There is no certificate of the birth of Charlie Chaplin April 16, 1889 nor a record of a baptismal registry. The place of his birth is thought to be East Lane off the Walworth Road. It had a loud and vigorous Sunday morning street market with its costermongers, old-clothes sellers and various traders. South London in the 19th Century was shabby, dirty, without power, and grim. Small trades such as hat-making, leather-tanning, and factories abounded for the manufacture of biscuits, jam, and pickles. Predominant smells were those of vinegar, smoke, beer, and the stench of poverty. His mother, Hannah, and his possible father, Charles, brought ruination to the family because of alcohol.
Nevertheless, there was a bright hard-working child who had been sent to a workhouse twice before the age of nine. Who had a fire in him that sent him to become a music hall dancer at the age of nine. “Even then I thought of myself as the greatest actor in the world,” he told his oldest son. “I had to feel that I had complete confidence in myself. Without it you go down to defeat.”

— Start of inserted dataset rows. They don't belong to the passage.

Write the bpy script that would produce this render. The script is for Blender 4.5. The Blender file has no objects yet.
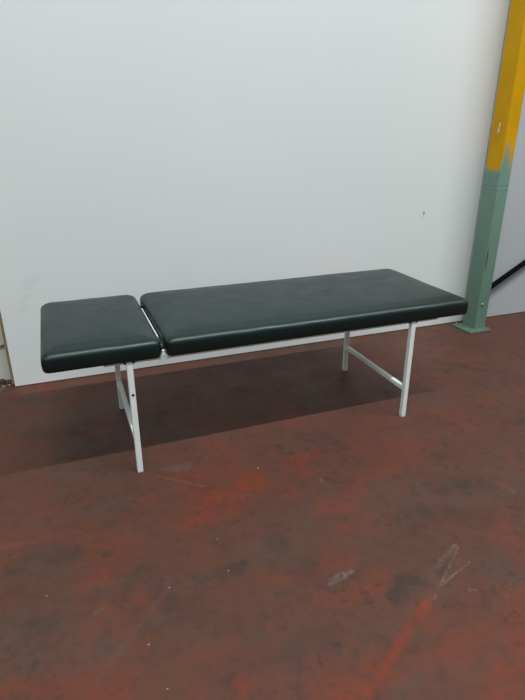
import bpy, bmesh, math, random
from mathutils import Vector, Matrix, noise
S = bpy.context.scene
C = S.collection
# ------------------------------------------------------------------ camera
cam_d = bpy.data.cameras.new('camera'); cam = bpy.data.objects.new('camera', cam_d); C.objects.link(cam)
cam_d.sensor_fit = 'VERTICAL'; cam_d.sensor_height = 36.0; cam_d.lens = 532.586/700*36.0
cam_d.clip_start = 0.05; cam_d.clip_end = 100
cam.location = (0, 0, 1.2884)
cam.rotation_euler = (math.radians(90-22.5093), 0, math.radians(-21.0546))
S.camera = cam
# ------------------------------------------------------------------ light
S.view_settings.view_transform = 'Standard'; S.view_settings.look = 'None'
S.view_settings.gamma = 1; S.view_settings.use_curve_mapping = False
S.view_settings.exposure = 0.36
w = bpy.data.worlds.new('hall_air'); S.world = w; w.use_nodes = True
w.node_tree.nodes['Background'].inputs[0].default_value = (0.97, 1.0, 0.97, 1)
w.node_tree.nodes['Background'].inputs[1].default_value = 0.22
def area(name, loc, sx, sy, power, col, rot=(0,0,0)):
    l = bpy.data.lights.new(name, 'AREA'); l.shape = 'RECTANGLE'; l.size = sx; l.size_y = sy
    l.energy = power; l.color = col
    o = bpy.data.objects.new(name, l); o.location = loc; o.rotation_euler = rot; C.objects.link(o); return o
# row of fluorescent tubes hung along the hall, parallel to the wall
area('tube_row_near', (2.9, -0.593, 7.0), 8.0, 0.08, 480, (0.94, 0.99, 1.0))
area('soft_fill', (-3.4, -2.4, 6.2), 8.0, 3.0, 150, (0.94, 0.99, 1.0), (math.radians(18), 0, math.radians(-15)))  # added broad soft lamp, fills the shadows and the left side of the column
# ------------------------------------------------------------------ materials
def nodes(name):
    m = bpy.data.materials.new(name); m.use_nodes = True
    nt = m.node_tree; return m, nt, nt.nodes['Principled BSDF']
def mapr(nt, sock, a, b, c=0.0, d=1.0, smooth=False):
    n = nt.nodes.new('ShaderNodeMapRange'); n.clamp = True
    if smooth: n.interpolation_type = 'SMOOTHSTEP'
    nt.links.new(sock, n.inputs['Value'])
    for k, v in zip(('From Min','From Max','To Min','To Max'), (a,b,c,d)): n.inputs[k].default_value = v
    return n.outputs['Result']
def noise_tex(nt, scale, detail=4, rough=0.55, vec=None, stretch=None, w=0.0):
    if vec is None:
        vec = nt.nodes.new('ShaderNodeNewGeometry').outputs['Position']
    if stretch or w:
        mp = nt.nodes.new('ShaderNodeMapping'); nt.links.new(vec, mp.inputs['Vector'])
        mp.inputs['Scale'].default_value = stretch or (1,1,1); mp.inputs['Location'].default_value = (w,w*1.7,w*.6); vec = mp.outputs[0]
    n = nt.nodes.new('ShaderNodeTexNoise'); n.inputs['Scale'].default_value = scale
    n.inputs['Detail'].default_value = detail; n.inputs['Roughness'].default_value = rough
    nt.links.new(vec, n.inputs['Vector']); return n.outputs['Fac']
def mix(nt, fac, a, b):
    n = nt.nodes.new('ShaderNodeMix'); n.data_type = 'RGBA'
    for s, i in ((fac, 0), (a, 6), (b, 7)):
        if hasattr(s, 'is_linked'): nt.links.new(s, n.inputs[i])
        else: n.inputs[i].default_value = s if i == 0 else (*s, 1)
    return n.outputs[2]
def mth(nt, op, a, b=0.0):
    n = nt.nodes.new('ShaderNodeMath'); n.operation = op
    for s, i in ((a, 0), (b, 1)):
        if hasattr(s, 'is_linked'): nt.links.new(s, n.inputs[i])
        else: n.inputs[i].default_value = s
    return n.outputs[0]
def bump(nt, b, h, strength, dist=0.002):
    n = nt.nodes.new('ShaderNodeBump'); n.inputs['Strength'].default_value = strength; n.inputs['Distance'].default_value = dist
    nt.links.new(h, n.inputs['Height']); nt.links.new(n.outputs[0], b.inputs['Normal'])
def simple(name, col, rough=0.5, metal=0.0, var=0.12, scale=25.0, spec=0.5):
    m, nt, b = nodes(name)
    f = mapr(nt, noise_tex(nt, scale), 0.3, 0.7)
    nt.links.new(mix(nt, f, tuple(c*(1-var) for c in col), tuple(min(1, c*(1+var)) for c in col)), b.inputs['Base Color'])
    b.inputs['Roughness'].default_value = rough; b.inputs['Metallic'].default_value = metal
    b.inputs['Specular IOR Level'].default_value = spec
    return m
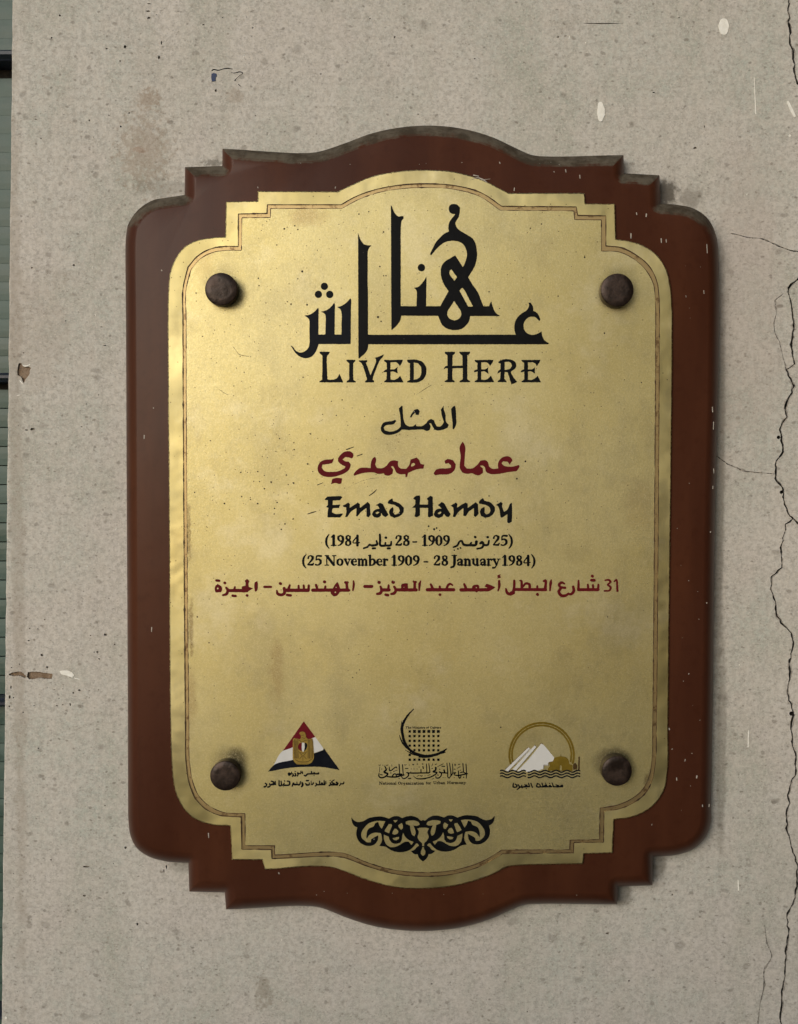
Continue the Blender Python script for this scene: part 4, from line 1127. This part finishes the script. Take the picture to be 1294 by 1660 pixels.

Sir Charles Spencer Chaplin, Jr., KBE, became an English comic actor, filmmaker, and composer who rose to fame and fortune in the era of silent film. At age 19, he was signed to the Fred Karno company which took him to the United States. He began appearing in 1914 for Keystone Studios. He developed the tramp persona. He would direct his own films and by 1918 he was known throughout the world.
In 1919, Chaplin co-founded distribution company United Artists, which gave him complete control over his films. His first film, The Kid (1921), was followed by A Woman of Paris, The Gold Rush, The Circus, City Lights, Modern Times, and The Great Dictator. In the 1940s he was accused of communist sympathies and an FBI investigation was opened. He left the United States to settle in Switzerland after his wife, Oona, moved $4 million in assets out of the country.
Chaplin wrote, directed, produced, edited, starred in, and composed the music for most of his films. He was a perfectionist and his financial independence allowed him to spend years on the development and production of a picture. His widow, Oona, inherited more $100 million upon his death at age 88, December 25, 1977.
Having finished reading a biography of Chaplin, it was clear that his public persona and his cinematic genius were at great contradictions to his personal attributes. He seemed to epitomize the human condition of, flawed, frail, funny.
On the positive side, one critic said that he was “such a bearer of healing laughter that the world had never known.” On the other hand, he was “tyrannical, wounding, authoritarian, a mean, hot- tempered, despotic, man imbued with himself.” He was without morals regarding his sexuality and boasted that he had 2,000 women in his lifetime. He admitted to being the father of 12 children, not counting the abortions he paid for from various mistresses.
Charlie Chaplin had many fears, one of which was that he would not be remembered. He was terrified he would experience poverty again and so was considered miserly by those in his company. In Spring 1975 he and Oona went to London where he was knighted by the queen. His health was in decline and he had to be pushed in a wheelchair.
The comic genius who gave us the Little Tramp was buried at the Cimektiere de Corsier-sur Vevey, Switzerland.